Servings: 6 as a snack
For this pseudo-fondue you’re looking for a brie or camembert-style cheese, but there’s no need to splash out — warming any cheese, even if it’s on the econo-end, will make it taste way better and bougier than if you serve it at room temp with creaky crackers. Because the heat mellows out flavour, and older cheese is more intense, this is a great way of using up a cheese that’s approaching its use-by date; in the shops, these are often discounted for sale — winner! As for the bread, a day-old loaf works best, but if yours is fresh and fluffy, you can dry it out a little first in the oven — 150°C (300°F) for 20 minutes should do it. Day-old breads hold their shape and give you better crunch, so you’ll notice that I use stale stuff in recipes quite voraciously. From French toast to cheese toasties to this here cheeseplosion, old bread’s still got plenty of love to give.

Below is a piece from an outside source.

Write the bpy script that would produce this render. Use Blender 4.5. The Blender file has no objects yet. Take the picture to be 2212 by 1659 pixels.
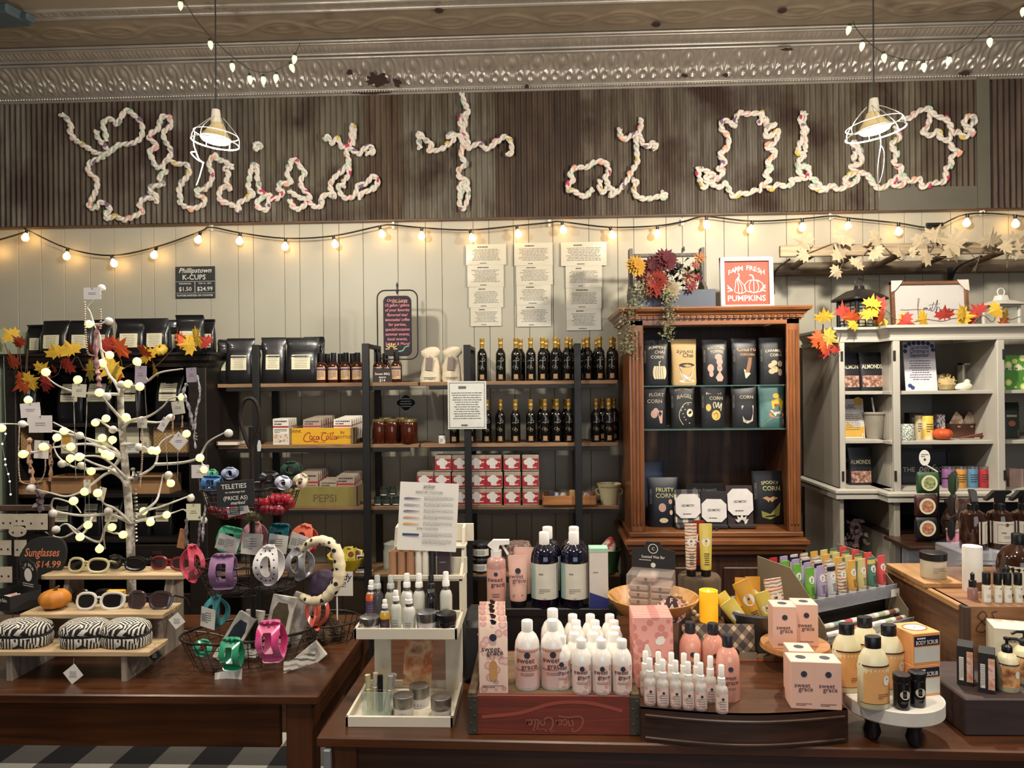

  • 1 x 200 g (7 oz) bloomy rind soft cheese such as a camembert-style, nearing its use-by date
  • 1 good-quality cob loaf a day old, and preferably sourdough
  • 4 garlic cloves 3 finely chopped, 1 thinly sliced
  • ½ bunch of flat-leaf parsley finely chopped
  • cup 80 ml olive oil or melted butter (no need to be too precise)
  • 10 thyme sprigs
  • ¼ cup 60 ml decent white wine


  • Preheat the oven to 180°C (350°F). Line a baking tray with baking paper.
  • If the cheese comes in a box, flip it over and use it as a stencil to cut the same shape into the middle of the cob with a small serrated knife (or cut a round by eye roughly the same size and shape as the cheese). Cut the cob loaf in a crisscross fashion around this central round to form bread soldiers, making sure not to cut all the way through to the bottom. Tear out the central round and reserve these bits of bread.
  • In a bowl, mix the chopped garlic, parsley and half the olive oil together into a paste. Spoon a little of the mixture between the cracks of the cob soldiers. Pour the remaining olive oil into the dregs of the paste and toss the reserved bits of bread in it.
  • Place the cheese in the hole and poke in half the thyme sprigs and the remaining garlic slices. Pour the wine over the cheese. Pop the cob loaf on the baking tray, surrounded by the oiled-up bits of bread. Bake for 20 minutes. Remove the cob from the baking tray and place on a wooden board to serve.
  • Sprinkle the remaining thyme leaves and some cracked black pepper on top. Enjoy with good company and a glass of that wine by ripping the bread soldiers off and dipping into the molten cheese fondue.